What is a VPN (and how does WireGuard do it)?

The one-sentence definition

A VPN — Virtual Private Network — is a virtual network interface that encrypts your traffic and carries it over an untrusted network, so two machines (or a device and a network) behave as if they were on the same private LAN, no matter where they actually sit.

What "virtual" and "private" mean here

The network is virtual because it is not made of cables — it is a software interface (like wg0) that looks like a normal network card to the operating system, but everything sent through it is encrypted and tunnelled inside ordinary packets to the other end. It is private because only the endpoints holding the right keys can read what flows through it; to anything in between, it is opaque encrypted traffic.

The result: a server in a datacentre and a box behind your home router can be given tunnel addresses like 10.8.0.1 and 10.8.0.2 and talk to each other directly, as though they shared a switch — even though one is behind NAT with no public address.

Two different things both called "VPN"

The word covers two uses that share technology but not purpose:

	Privacy-product VPN	Infrastructure VPN
Goal	Hide your traffic / change your apparent location	Link machines or networks privately
Shape	Your device → provider's exit node → internet	Point-to-point or site-to-site link you run
Examples	Commercial "VPN" subscriptions	WireGuard/OpenVPN tunnels, homelab edge

This reference is about the infrastructure sense — building your own private links — not the commercial exit-node products, though both rely on the same kind of encrypted tunnel.

The two common shapes

Remote-access — a single device joins a remote network (a laptop dialling into the office, your phone reaching home services).
Site-to-site / point-to-point — two networks or two hosts are linked so machines on each side reach the other. The VPS-to-homelab tunnel is this shape: two hosts, one encrypted link.

flowchart LR
    A["Host A<br/><i>10.8.0.1</i>"] -. "encrypted tunnel<br/>over the public internet" .- B["Host B<br/><i>10.8.0.2</i>"]
    A --- NIC1["wg0<br/><i>virtual interface</i>"]
    B --- NIC2["wg0<br/><i>virtual interface</i>"]

Each side has a virtual wg0 interface; traffic between the tunnel addresses is encrypted and carried over whatever real network sits underneath.

How WireGuard does it

WireGuard is a modern VPN that lives inside the Linux kernel and is deliberately tiny — a few thousand lines, against the hundreds of thousands in OpenVPN or IPsec. Its model is stripped down to essentials:

Peers, not client/server. The protocol has no built-in notion of client or server — just peers that recognise each other.
Keypairs. Each peer has a private key (never leaves the machine) and a public key (shared with the other peer), exactly like SSH keys. A peer only accepts traffic from public keys it knows.
AllowedIPs. Each peer is told which tunnel addresses sit behind the other, which doubles as the routing rule.
One UDP port. All encrypted traffic rides a single UDP port — no session chatter, no certificate authority, no daemon to babysit.
Modern crypto, fixed. It uses Curve25519, ChaCha20-Poly1305, and BLAKE2s — no negotiable cipher suites to misconfigure or downgrade.

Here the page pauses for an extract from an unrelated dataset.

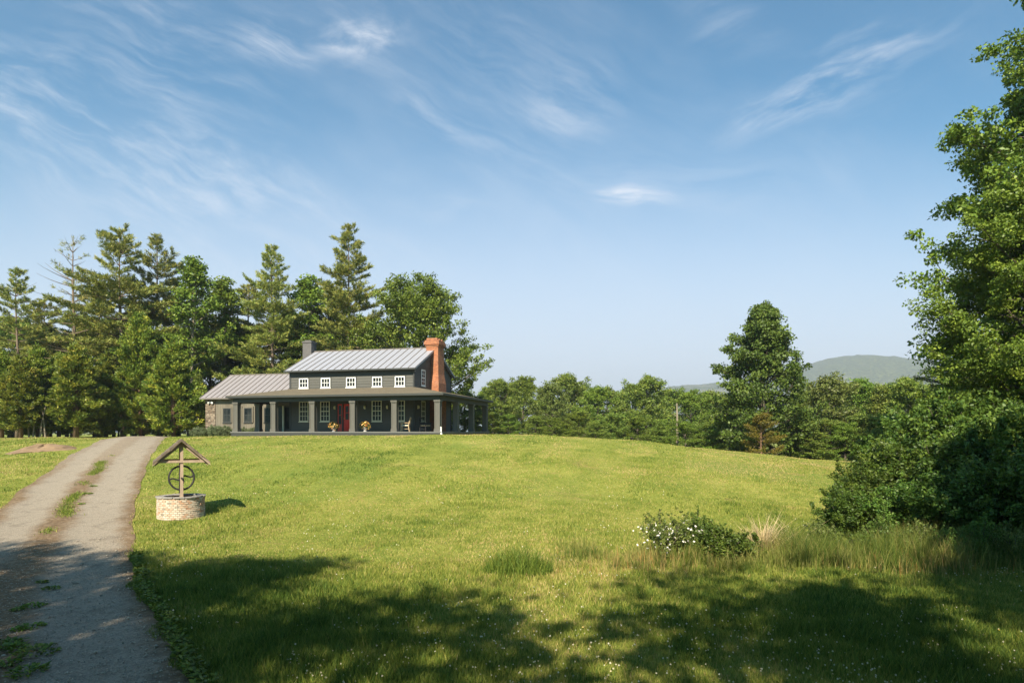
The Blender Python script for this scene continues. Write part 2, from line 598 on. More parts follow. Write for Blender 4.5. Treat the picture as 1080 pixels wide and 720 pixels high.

The practical wins over older VPNs are a far simpler config, much faster throughput and lower latency (kernel datapath), and near-instant reconnect. For joining two machines over an encrypted link, it is close to ideal — which is why the homelab edge tunnel is built on it.

The short version

A VPN is a software network interface that encrypts traffic and tunnels it over an untrusted network, making distant machines act local. WireGuard does this with a small, fast, kernel-level design: peers identified by keypairs, addresses governed by AllowedIPs, all over one UDP port — the cleanest way to build the private link a self-hosted homelab edge needs.